- [WHAT IS NEEDED] Everything in the listing except the pictures should be written out exactly.

- [RAW DATA]
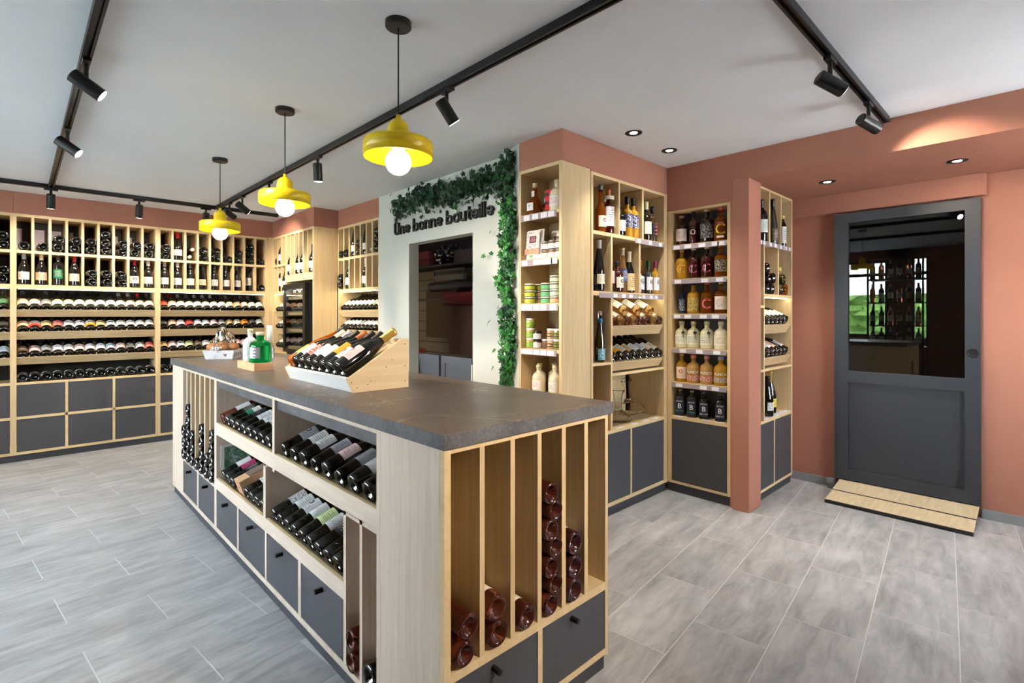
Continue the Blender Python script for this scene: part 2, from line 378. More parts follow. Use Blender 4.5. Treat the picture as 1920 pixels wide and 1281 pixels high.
COLN = {'cream':(236,226,204),'white':(232,232,232),'pinkish':(236,206,204),'grey':(150,152,156),'peach':(240,200,168),'red':(204,62,48),'lilac':(222,218,232),'tan':(214,186,134),
 'orange':(238,150,30),'pale green':(196,214,150),'dark':(40,40,42),'brown':(96,74,56),'green':(24,120,80),'yellow':(226,206,70),'blue':(60,80,124),'pale blue':(186,204,222),'magenta':(150,36,84)}
def lm(code):
    """code like 'cream', 'red:band', 'white:sketch' """
    if not code: return None, 'no'
    c, _, st = code.partition(':'); base = COLN[c]
    ink = (60,58,62) if sum(base) > 330 else (214,210,200)
    if c in ('pinkish', 'peach'): ink = (176,70,70)
    if st == 'band': return label_mat((236,232,226), (60,60,60), 'band', base), c+' and white'
    return label_mat(base, ink, st or 'lines'), c
def lying(F, x, z, y0, code, where, group, kind='burgundy', glass=None, rev=False, yaw=0, name='wine_bottle', cap='black', gl='dark'):
    """a bottle lying on its side with the base (or the neck when rev) towards the front"""
    ax = Vector((math.sin(yaw), (-1 if rev else 1)*math.cos(yaw), 0)); L = KINDS[kind]['prof'][-1][1]
    p = Vector((x, y0+(L if rev else 0), z)) - Vector((math.sin(yaw)*(L*.5), 0, 0))
    M = F.M @ basis(p, ax, (random.uniform(-.6, .6), 0, 1))
    m, cn = lm(code)
    return bottle(kind, glass or GDARK, cap, m, M, ('%s wine bottle lying%s, %s' % (gl, ' neck-out' if rev else '', where)), group, name=name)
def stand(F, x, y, z, kind, glass, cap, code, label, group=None, rot=0, **kw):
    M = F.M @ Matrix.Translation((x, y, z)) @ Matrix.Rotation(rot, 4, 'Z')
    m = lm(code)[0] if isinstance(code, str) else code
    return bottle(kind, glass, cap, m, M, label, group, **kw)
# ------------------------------------------------------------------ SETTING
def struct(o): o['kind'] = 'structure'; return o
fl = struct(box('floor', -1.9, 6.2, -1.5, 7.1, -0.14, -0.0008, GROUT))
TH = math.radians(6.2); cs, sn = math.cos(TH), math.sin(TH); PW, PH = 0.2985, 0.594
bm = bmesh.new(); bm_box(bm, -PH/2+.0018, PH/2-.0018, -PW/2+.0018, PW/2-.0018, -.012, 0); bmesh.ops.bevel(bm, geom=[e for e in bm.edges if all(v.co.z > -.001 for v in e.verts)], offset=.001, segments=1, affect='EDGES')
tme = bpy.data.meshes.new('tile'); bm.to_mesh(tme); bm.free(); tme.materials.append(TILE)
for n_ in range(-6, 26):
    vc = 0.255+PW*(n_+0.5)
    off = 0.184 if n_ % 2 == 0 else 0.480
    for k in range(-8, 14):
        uc = off+PH*(k+.5); X = uc*cs-vc*sn; Y = uc*sn+vc*cs
        if -0.95 < X < 4.85 and -0.25 < Y < 6.75 and not (X > 3.0 and Y > 2.5) and not (1.15 < X < 1.4 and 1.5 < Y < 4.3):
            o = bpy.data.objects.new('tile', tme); COL.objects.link(o); o.parent = fl; o.location = (X, Y, 0); o.rotation_euler = (0, 0, TH)
bm = bmesh.new()
for n_ in range(-9, 26):
    vc = 0.255+PW*(n_+0.5); off = 0.184 if n_ % 2 == 0 else 0.480
    for k in range(-8, 14):
        uc = off+PH*(k+.5); X = uc*cs-vc*sn; Y = uc*sn+vc*cs
        if -1.7 < X < 4.9 and -1.3 < Y < 6.75 and not (-0.95 < X < 4.85 and -0.25 < Y < 6.75):
            bm_box(bm, -PH/2+.002, PH/2-.002, -PW/2+.002, PW/2-.002, -.012, 0, Matrix.Translation((X, Y, 0)) @ Matrix.Rotation(TH, 4, 'Z'))
setp(finish('far_tiles', bm, TILE, fl), kind='stuff')
CZ = 2.475
struct(box('ceiling', -1.9, 6.2, -1.5, 7.1, CZ, CZ+.15, CEIL))
struct(box('wall_back', -1.9, 2.9, 6.93, 7.1, 0, CZ, DARKB))
struct(boxes('wall_left', [(-1.9,-1.75,5.55,7.1,0,CZ), (-1.9,-1.75,-1.5,1.42,0,CZ), (-1.9,-1.75,1.62,1.95,0,CZ), (-1.9,-1.75,1.42,5.55,0,.95), (-1.9,-1.75,1.42,5.55,2.3,CZ)], TERRA))
struct(boxes('wall_front', [(-1.9,3.0,-1.42,-1.28,0,CZ), (4.0,4.8,-1.42,-1.28,0,CZ), (3.0,4.0,-1.42,-1.28,0,.8), (3.0,4.0,-1.42,-1.28,2.3,CZ)], TERRA))
def window(name, lst, pane):
    o = struct(boxes(name, lst, BLKP)); 
    box('pane', *pane, PANE, o)
window('window_1', [(-1.86,-1.79,y-.03,y+.03,.95,2.3) for y in (1.98,3.15,4.35,5.52)]+[(-1.86,-1.79,1.95,5.55,.95,1.0),(-1.86,-1.79,1.95,5.55,2.26,2.3),(-1.86,-1.79,1.95,5.55,2.03,2.08)], (-1.83,-1.822,1.95,5.55,.95,2.3))
window('added_window_2', [(x-.03,x+.03,-1.39,-1.32,.8,2.3) for x in (3.03,3.97)]+[(3.0,4.0,-1.39,-1.32,.8,.86),(3.0,4.0,-1.39,-1.32,2.24,2.3)], (3.0,4.0,-1.36,-1.352,.8,2.3))  # unseen front window, added to brighten the right side of the room
window('window_3', [(-1.86,-1.79,1.42,1.44,.95,2.3),(-1.86,-1.79,1.60,1.62,.95,2.3),(-1.86,-1.79,1.42,1.62,2.03,2.08)], (-1.83,-1.822,1.42,1.62,.95,2.3))
# terracotta bands over the shelving
struct(boxes('trim_1', [(-1.75,-.022,6.545,6.93,2.279,CZ)], TERRA))
struct(boxes('trim_2', [(-.020,2.245,6.545,6.93,2.279,CZ)], TERRA))
struct(box('trim_3', 2.245, 2.66, 5.335, 6.93, 2.279, CZ, TERRA))
struct(box('trim_4', 2.512, 2.9, 4.454, 5.334, 2.289, CZ, TERRA))
struct(boxes('trim_5', [(2.378,2.659,2.041,2.409,2.286,CZ)], TERRA))
struct(boxes('trim_6', [(2.66,3.609,2.041,2.42,2.2735,CZ)], TERRA))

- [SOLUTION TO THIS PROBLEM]
Continue the Blender Python script for this scene: part 2, from line 378. More parts follow. Use Blender 4.5. Treat the picture as 1920 pixels wide and 1281 pixels high.
COLN = {'cream':(236,226,204),'white':(232,232,232),'pinkish':(236,206,204),'grey':(150,152,156),'peach':(240,200,168),'red':(204,62,48),'lilac':(222,218,232),'tan':(214,186,134),
 'orange':(238,150,30),'pale green':(196,214,150),'dark':(40,40,42),'brown':(96,74,56),'green':(24,120,80),'yellow':(226,206,70),'blue':(60,80,124),'pale blue':(186,204,222),'magenta':(150,36,84)}
def lm(code):
    """code like 'cream', 'red:band', 'white:sketch' """
    if not code: return None, 'no'
    c, _, st = code.partition(':'); base = COLN[c]
    ink = (60,58,62) if sum(base) > 330 else (214,210,200)
    if c in ('pinkish', 'peach'): ink = (176,70,70)
    if st == 'band': return label_mat((236,232,226), (60,60,60), 'band', base), c+' and white'
    return label_mat(base, ink, st or 'lines'), c
def lying(F, x, z, y0, code, where, group, kind='burgundy', glass=None, rev=False, yaw=0, name='wine_bottle', cap='black', gl='dark'):
    """a bottle lying on its side with the base (or the neck when rev) towards the front"""
    ax = Vector((math.sin(yaw), (-1 if rev else 1)*math.cos(yaw), 0)); L = KINDS[kind]['prof'][-1][1]
    p = Vector((x, y0+(L if rev else 0), z)) - Vector((math.sin(yaw)*(L*.5), 0, 0))
    M = F.M @ basis(p, ax, (random.uniform(-.6, .6), 0, 1))
    m, cn = lm(code)
    return bottle(kind, glass or GDARK, cap, m, M, ('%s wine bottle lying%s, %s' % (gl, ' neck-out' if rev else '', where)), group, name=name)
def stand(F, x, y, z, kind, glass, cap, code, label, group=None, rot=0, **kw):
    M = F.M @ Matrix.Translation((x, y, z)) @ Matrix.Rotation(rot, 4, 'Z')
    m = lm(code)[0] if isinstance(code, str) else code
    return bottle(kind, glass, cap, m, M, label, group, **kw)
# ------------------------------------------------------------------ SETTING
def struct(o): o['kind'] = 'structure'; return o
fl = struct(box('floor', -1.9, 6.2, -1.5, 7.1, -0.14, -0.0008, GROUT))
TH = math.radians(6.2); cs, sn = math.cos(TH), math.sin(TH); PW, PH = 0.2985, 0.594
bm = bmesh.new(); bm_box(bm, -PH/2+.0018, PH/2-.0018, -PW/2+.0018, PW/2-.0018, -.012, 0); bmesh.ops.bevel(bm, geom=[e for e in bm.edges if all(v.co.z > -.001 for v in e.verts)], offset=.001, segments=1, affect='EDGES')
tme = bpy.data.meshes.new('tile'); bm.to_mesh(tme); bm.free(); tme.materials.append(TILE)
for n_ in range(-6, 26):
    vc = 0.255+PW*(n_+0.5)
    off = 0.184 if n_ % 2 == 0 else 0.480
    for k in range(-8, 14):
        uc = off+PH*(k+.5); X = uc*cs-vc*sn; Y = uc*sn+vc*cs
        if -0.95 < X < 4.85 and -0.25 < Y < 6.75 and not (X > 3.0 and Y > 2.5) and not (1.15 < X < 1.4 and 1.5 < Y < 4.3):
            o = bpy.data.objects.new('tile', tme); COL.objects.link(o); o.parent = fl; o.location = (X, Y, 0); o.rotation_euler = (0, 0, TH)
bm = bmesh.new()
for n_ in range(-9, 26):
    vc = 0.255+PW*(n_+0.5); off = 0.184 if n_ % 2 == 0 else 0.480
    for k in range(-8, 14):
        uc = off+PH*(k+.5); X = uc*cs-vc*sn; Y = uc*sn+vc*cs
        if -1.7 < X < 4.9 and -1.3 < Y < 6.75 and not (-0.95 < X < 4.85 and -0.25 < Y < 6.75):
            bm_box(bm, -PH/2+.002, PH/2-.002, -PW/2+.002, PW/2-.002, -.012, 0, Matrix.Translation((X, Y, 0)) @ Matrix.Rotation(TH, 4, 'Z'))
setp(finish('far_tiles', bm, TILE, fl), kind='stuff')
CZ = 2.475
struct(box('ceiling', -1.9, 6.2, -1.5, 7.1, CZ, CZ+.15, CEIL))
struct(box('wall_back', -1.9, 2.9, 6.93, 7.1, 0, CZ, DARKB))
struct(boxes('wall_left', [(-1.9,-1.75,5.55,7.1,0,CZ), (-1.9,-1.75,-1.5,1.42,0,CZ), (-1.9,-1.75,1.62,1.95,0,CZ), (-1.9,-1.75,1.42,5.55,0,.95), (-1.9,-1.75,1.42,5.55,2.3,CZ)], TERRA))
struct(boxes('wall_front', [(-1.9,3.0,-1.42,-1.28,0,CZ), (4.0,4.8,-1.42,-1.28,0,CZ), (3.0,4.0,-1.42,-1.28,0,.8), (3.0,4.0,-1.42,-1.28,2.3,CZ)], TERRA))
def window(name, lst, pane):
    o = struct(boxes(name, lst, BLKP)); 
    box('pane', *pane, PANE, o)
window('window_1', [(-1.86,-1.79,y-.03,y+.03,.95,2.3) for y in (1.98,3.15,4.35,5.52)]+[(-1.86,-1.79,1.95,5.55,.95,1.0),(-1.86,-1.79,1.95,5.55,2.26,2.3),(-1.86,-1.79,1.95,5.55,2.03,2.08)], (-1.83,-1.822,1.95,5.55,.95,2.3))
window('added_window_2', [(x-.03,x+.03,-1.39,-1.32,.8,2.3) for x in (3.03,3.97)]+[(3.0,4.0,-1.39,-1.32,.8,.86),(3.0,4.0,-1.39,-1.32,2.24,2.3)], (3.0,4.0,-1.36,-1.352,.8,2.3))  # unseen front window, added to brighten the right side of the room
window('window_3', [(-1.86,-1.79,1.42,1.44,.95,2.3),(-1.86,-1.79,1.60,1.62,.95,2.3),(-1.86,-1.79,1.42,1.62,2.03,2.08)], (-1.83,-1.822,1.42,1.62,.95,2.3))
# terracotta bands over the shelving
struct(boxes('trim_1', [(-1.75,-.022,6.545,6.93,2.279,CZ)], TERRA))
struct(boxes('trim_2', [(-.020,2.245,6.545,6.93,2.279,CZ)], TERRA))
struct(box('trim_3', 2.245, 2.66, 5.335, 6.93, 2.279, CZ, TERRA))
struct(box('trim_4', 2.512, 2.9, 4.454, 5.334, 2.289, CZ, TERRA))
struct(boxes('trim_5', [(2.378,2.659,2.041,2.409,2.286,CZ)], TERRA))
struct(boxes('trim_6', [(2.66,3.609,2.041,2.42,2.2735,CZ)], TERRA))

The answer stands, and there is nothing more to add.